Little did I know that by working hard on your degree show doesn’t necessarily get you very far. I’m not saying that if you don’t do well that you will get far. There is so much more involved, your degree certainly is not something you can rest on.

Being in new designers, you are put in front of a completely different audience, an audience that has never seen your work before, that don’t know who you are. Your wok is stripped back to it’s bare bones and is there to be judged. The people you meet or the people that seem interested, it is your chance to share a little part of you. To give them your ‘elevator pitch’ who you are, what you are about in such a short space of time.

New Designers was eye opening, but at the time it felt like a waste of time. I didn’t get any exhibitions, I didn’t have retailers interested, no one bought my work. But for me it was a lesson, but a lesson is just as valuable. Being able to make jewllery can only get you so far. Being able to talk about your work, being able to write about work are also essential skills to have in your tool box. Knowing your customers and understanding demographics, how to sell and brand yourself are all incredibly valuable skills that will give you the better understanding of your profession and how to fit into it.

Being able to talk about your work, being able to write about work are also essential skills to have in your tool box.

At New Designers I was short listed for new designer of the year, a prestigious award, however, what let me down greatly was the fact that I did not know how to talk about my work. I caved under the pressure of trying to tell a complete stranger what my work was about. No one had ever challenged me throughout my course. It was never built into us that we actually had to be able to talk about our work too.

What I tried to stress to this years jewellery graduates was that your jewellery does speak a thousand words but you have the opportunity to interact with this new audience. Sell yourself! Articulate your work, give it the justice it deserves.

I wish everyone luck, not only in New Designers, but with all their next steps after university :-)

New Designers opens TODAY:

Business Design Centre

Islington, London.

Part One: 29th-2nd July

Part Two: 6th-9th July

3 Comments leave one →
  1. Rebecca White permalink
    June 29, 2011 11:17 am

    Very insightful! That is one thing I am really not great at is putting what is going on in my head about my work into words. Will need to think it through more. Thanks for the heads up!

  2. June 29, 2011 2:30 pm

    Thank you for this post. It is so true. College doesn’t necessarily gear you up to talk about/ promote your work. I too was exhibiting at New Designers back in 2004 and I did find it hard to talk about my work then. I still do now. I think it’s one of the hardest thing about being a jewellery designer. It takes time and practise and doesn’t come as second nature to most of us. I’m getting better, I think ?!?

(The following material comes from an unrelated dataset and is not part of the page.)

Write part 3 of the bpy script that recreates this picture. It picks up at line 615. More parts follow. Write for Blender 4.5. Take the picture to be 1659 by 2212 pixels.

    Good luck at New Designers everyone.

    • June 29, 2011 3:02 pm

      Thanks for your comment!

      It definitely comes with practice! But if we were asked to do that in uni then it would have geared us up for it! I feel a lot more comfortable now as I went back to uni to complete my Masters and there, you had to talk! You were given 15 minutes to prepare a 5 minute presentation! You were thrown in at the deep end and because I wasn’t used to I flustered and stammered! But as the year went on and the more that I did, I got used to it.

      I’ve done presentations to GSA and DJCAD and presented in front of some very important people and it certainly doesn’t faze me as much as it did back then (I still end up getting complete dry mouth and end up looking like Jim Carrey in Me, Myself and Irene).